(Aim) In the entries that follow, the first line to write out is the one containing "Keep writing the", and the last is the one containing "z = rows[0][1];". Reproduce that stretch exactly, with nothing before or after it.
__________________________________________________
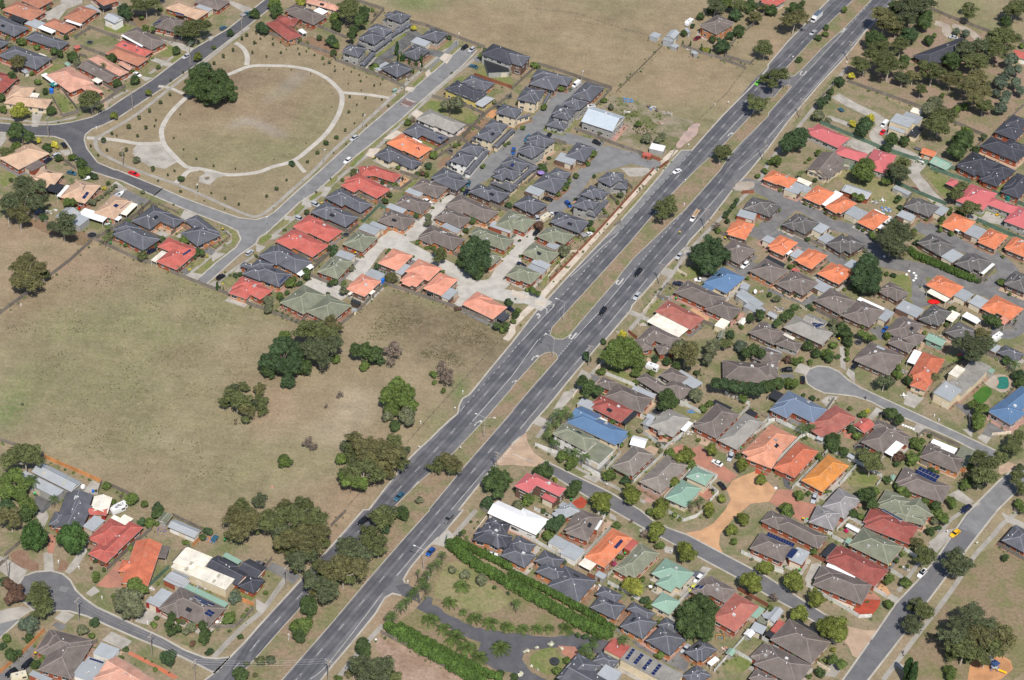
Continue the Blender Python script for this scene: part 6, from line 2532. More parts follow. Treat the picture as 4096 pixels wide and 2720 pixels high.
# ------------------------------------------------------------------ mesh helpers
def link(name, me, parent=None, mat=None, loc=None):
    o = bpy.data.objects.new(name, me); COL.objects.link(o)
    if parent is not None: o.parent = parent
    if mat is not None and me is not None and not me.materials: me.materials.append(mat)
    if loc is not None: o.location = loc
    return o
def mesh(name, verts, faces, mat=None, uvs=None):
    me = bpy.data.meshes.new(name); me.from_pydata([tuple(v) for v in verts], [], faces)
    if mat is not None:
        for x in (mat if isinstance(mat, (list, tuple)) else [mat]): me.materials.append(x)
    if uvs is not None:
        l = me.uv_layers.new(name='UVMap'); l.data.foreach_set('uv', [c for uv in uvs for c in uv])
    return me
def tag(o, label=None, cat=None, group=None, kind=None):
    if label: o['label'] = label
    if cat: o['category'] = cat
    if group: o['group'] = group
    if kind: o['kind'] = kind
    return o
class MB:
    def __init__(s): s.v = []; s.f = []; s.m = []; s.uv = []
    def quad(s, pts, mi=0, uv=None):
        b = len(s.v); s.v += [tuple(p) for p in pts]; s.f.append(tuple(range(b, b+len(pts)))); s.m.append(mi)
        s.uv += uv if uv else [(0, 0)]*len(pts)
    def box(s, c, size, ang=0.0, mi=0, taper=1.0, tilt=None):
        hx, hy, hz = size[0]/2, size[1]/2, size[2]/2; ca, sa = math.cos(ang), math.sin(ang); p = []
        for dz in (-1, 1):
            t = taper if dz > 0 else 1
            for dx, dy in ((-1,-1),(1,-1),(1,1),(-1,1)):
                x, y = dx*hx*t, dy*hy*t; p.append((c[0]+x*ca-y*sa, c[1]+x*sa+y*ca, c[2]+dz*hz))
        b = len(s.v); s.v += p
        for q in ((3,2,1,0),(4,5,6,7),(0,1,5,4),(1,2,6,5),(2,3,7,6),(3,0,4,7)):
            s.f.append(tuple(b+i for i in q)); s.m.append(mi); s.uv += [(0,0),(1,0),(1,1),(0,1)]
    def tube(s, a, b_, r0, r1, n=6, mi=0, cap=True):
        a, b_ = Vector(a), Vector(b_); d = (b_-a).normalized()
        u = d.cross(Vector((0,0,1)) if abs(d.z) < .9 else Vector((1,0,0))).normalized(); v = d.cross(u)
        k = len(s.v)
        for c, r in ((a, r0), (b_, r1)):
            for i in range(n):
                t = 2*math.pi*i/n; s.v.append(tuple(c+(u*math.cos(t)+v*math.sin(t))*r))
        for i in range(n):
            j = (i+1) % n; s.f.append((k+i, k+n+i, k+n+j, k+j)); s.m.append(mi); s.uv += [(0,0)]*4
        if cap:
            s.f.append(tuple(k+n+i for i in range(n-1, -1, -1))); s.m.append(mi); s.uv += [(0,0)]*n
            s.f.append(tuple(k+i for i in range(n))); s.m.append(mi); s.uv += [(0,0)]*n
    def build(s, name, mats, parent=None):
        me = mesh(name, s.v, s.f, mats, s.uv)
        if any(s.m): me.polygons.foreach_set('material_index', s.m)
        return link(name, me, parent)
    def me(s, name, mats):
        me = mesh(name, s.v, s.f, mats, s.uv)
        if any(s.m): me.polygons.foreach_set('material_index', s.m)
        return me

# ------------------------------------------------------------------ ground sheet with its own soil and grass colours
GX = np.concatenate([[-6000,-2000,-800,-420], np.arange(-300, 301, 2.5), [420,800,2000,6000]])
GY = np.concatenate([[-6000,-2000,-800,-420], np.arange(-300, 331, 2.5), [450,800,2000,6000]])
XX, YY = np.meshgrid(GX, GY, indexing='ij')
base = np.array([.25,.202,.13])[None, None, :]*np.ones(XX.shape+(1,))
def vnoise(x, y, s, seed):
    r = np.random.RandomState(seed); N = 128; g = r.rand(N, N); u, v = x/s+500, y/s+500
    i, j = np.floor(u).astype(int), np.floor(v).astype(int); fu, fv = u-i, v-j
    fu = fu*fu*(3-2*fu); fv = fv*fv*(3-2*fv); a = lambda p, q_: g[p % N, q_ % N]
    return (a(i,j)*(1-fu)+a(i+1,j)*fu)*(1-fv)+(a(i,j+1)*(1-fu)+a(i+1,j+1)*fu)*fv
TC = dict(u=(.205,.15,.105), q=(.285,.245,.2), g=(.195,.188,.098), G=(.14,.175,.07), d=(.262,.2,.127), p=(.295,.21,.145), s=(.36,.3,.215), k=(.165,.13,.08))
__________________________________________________
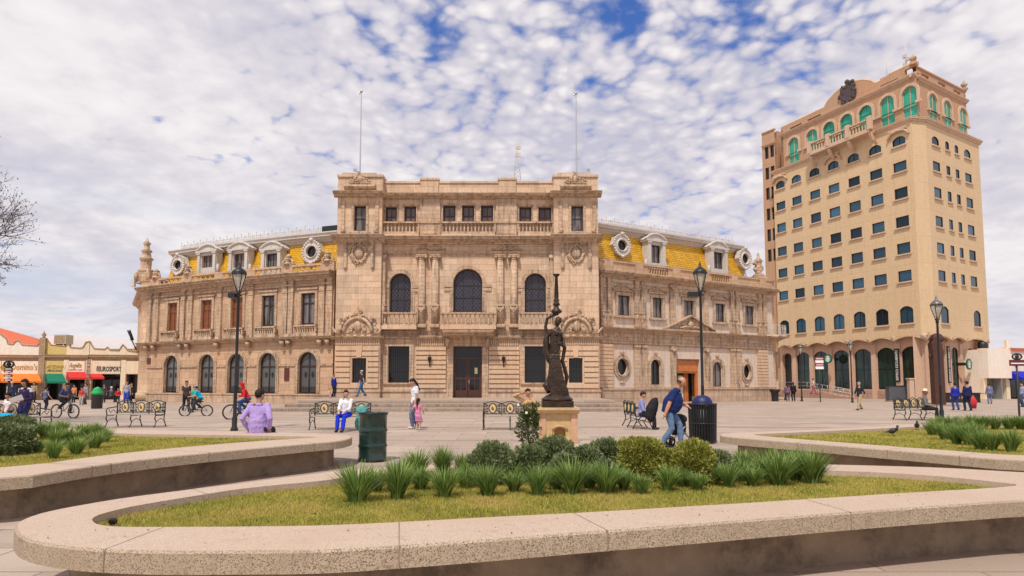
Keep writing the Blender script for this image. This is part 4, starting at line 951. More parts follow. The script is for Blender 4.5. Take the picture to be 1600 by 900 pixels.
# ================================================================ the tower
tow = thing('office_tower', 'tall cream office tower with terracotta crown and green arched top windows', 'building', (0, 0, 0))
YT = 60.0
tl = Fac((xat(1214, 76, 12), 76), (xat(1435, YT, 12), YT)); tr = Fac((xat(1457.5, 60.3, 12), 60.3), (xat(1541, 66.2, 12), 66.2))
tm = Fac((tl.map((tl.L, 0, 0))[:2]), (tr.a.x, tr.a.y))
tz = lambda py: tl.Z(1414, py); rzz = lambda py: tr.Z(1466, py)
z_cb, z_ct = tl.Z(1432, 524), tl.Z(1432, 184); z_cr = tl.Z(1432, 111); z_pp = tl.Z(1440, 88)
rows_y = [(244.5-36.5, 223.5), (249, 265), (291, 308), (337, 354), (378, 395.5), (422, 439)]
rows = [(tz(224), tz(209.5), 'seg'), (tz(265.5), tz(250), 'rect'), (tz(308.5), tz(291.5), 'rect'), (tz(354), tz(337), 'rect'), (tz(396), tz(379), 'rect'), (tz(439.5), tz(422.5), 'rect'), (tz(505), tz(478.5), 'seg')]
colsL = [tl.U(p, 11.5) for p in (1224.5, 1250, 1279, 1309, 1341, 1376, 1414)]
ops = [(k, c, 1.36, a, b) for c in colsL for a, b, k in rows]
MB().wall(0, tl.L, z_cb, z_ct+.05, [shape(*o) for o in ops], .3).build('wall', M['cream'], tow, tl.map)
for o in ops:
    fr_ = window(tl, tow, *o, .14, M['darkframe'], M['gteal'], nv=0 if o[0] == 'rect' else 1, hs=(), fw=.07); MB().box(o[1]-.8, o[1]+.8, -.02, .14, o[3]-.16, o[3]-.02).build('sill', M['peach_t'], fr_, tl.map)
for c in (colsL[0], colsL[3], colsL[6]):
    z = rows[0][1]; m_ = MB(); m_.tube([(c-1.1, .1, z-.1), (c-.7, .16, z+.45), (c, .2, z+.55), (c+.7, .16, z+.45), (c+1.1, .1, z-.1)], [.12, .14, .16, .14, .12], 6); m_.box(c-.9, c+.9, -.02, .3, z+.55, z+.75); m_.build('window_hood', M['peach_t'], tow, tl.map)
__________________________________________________
(Solved exercise)
Keep writing the Blender script for this image. This is part 4, starting at line 951. More parts follow. The script is for Blender 4.5. Take the picture to be 1600 by 900 pixels.
# ================================================================ the tower
tow = thing('office_tower', 'tall cream office tower with terracotta crown and green arched top windows', 'building', (0, 0, 0))
YT = 60.0
tl = Fac((xat(1214, 76, 12), 76), (xat(1435, YT, 12), YT)); tr = Fac((xat(1457.5, 60.3, 12), 60.3), (xat(1541, 66.2, 12), 66.2))
tm = Fac((tl.map((tl.L, 0, 0))[:2]), (tr.a.x, tr.a.y))
tz = lambda py: tl.Z(1414, py); rzz = lambda py: tr.Z(1466, py)
z_cb, z_ct = tl.Z(1432, 524), tl.Z(1432, 184); z_cr = tl.Z(1432, 111); z_pp = tl.Z(1440, 88)
rows_y = [(244.5-36.5, 223.5), (249, 265), (291, 308), (337, 354), (378, 395.5), (422, 439)]
rows = [(tz(224), tz(209.5), 'seg'), (tz(265.5), tz(250), 'rect'), (tz(308.5), tz(291.5), 'rect'), (tz(354), tz(337), 'rect'), (tz(396), tz(379), 'rect'), (tz(439.5), tz(422.5), 'rect'), (tz(505), tz(478.5), 'seg')]
colsL = [tl.U(p, 11.5) for p in (1224.5, 1250, 1279, 1309, 1341, 1376, 1414)]
ops = [(k, c, 1.36, a, b) for c in colsL for a, b, k in rows]
MB().wall(0, tl.L, z_cb, z_ct+.05, [shape(*o) for o in ops], .3).build('wall', M['cream'], tow, tl.map)
for o in ops:
    fr_ = window(tl, tow, *o, .14, M['darkframe'], M['gteal'], nv=0 if o[0] == 'rect' else 1, hs=(), fw=.07); MB().box(o[1]-.8, o[1]+.8, -.02, .14, o[3]-.16, o[3]-.02).build('sill', M['peach_t'], fr_, tl.map)
for c in (colsL[0], colsL[3], colsL[6]):
    z = rows[0][1]; m_ = MB(); m_.tube([(c-1.1, .1, z-.1), (c-.7, .16, z+.45), (c, .2, z+.55), (c+.7, .16, z+.45), (c+1.1, .1, z-.1)], [.12, .14, .16, .14, .12], 6); m_.box(c-.9, c+.9, -.02, .3, z+.55, z+.75); m_.build('window_hood', M['peach_t'], tow, tl.map)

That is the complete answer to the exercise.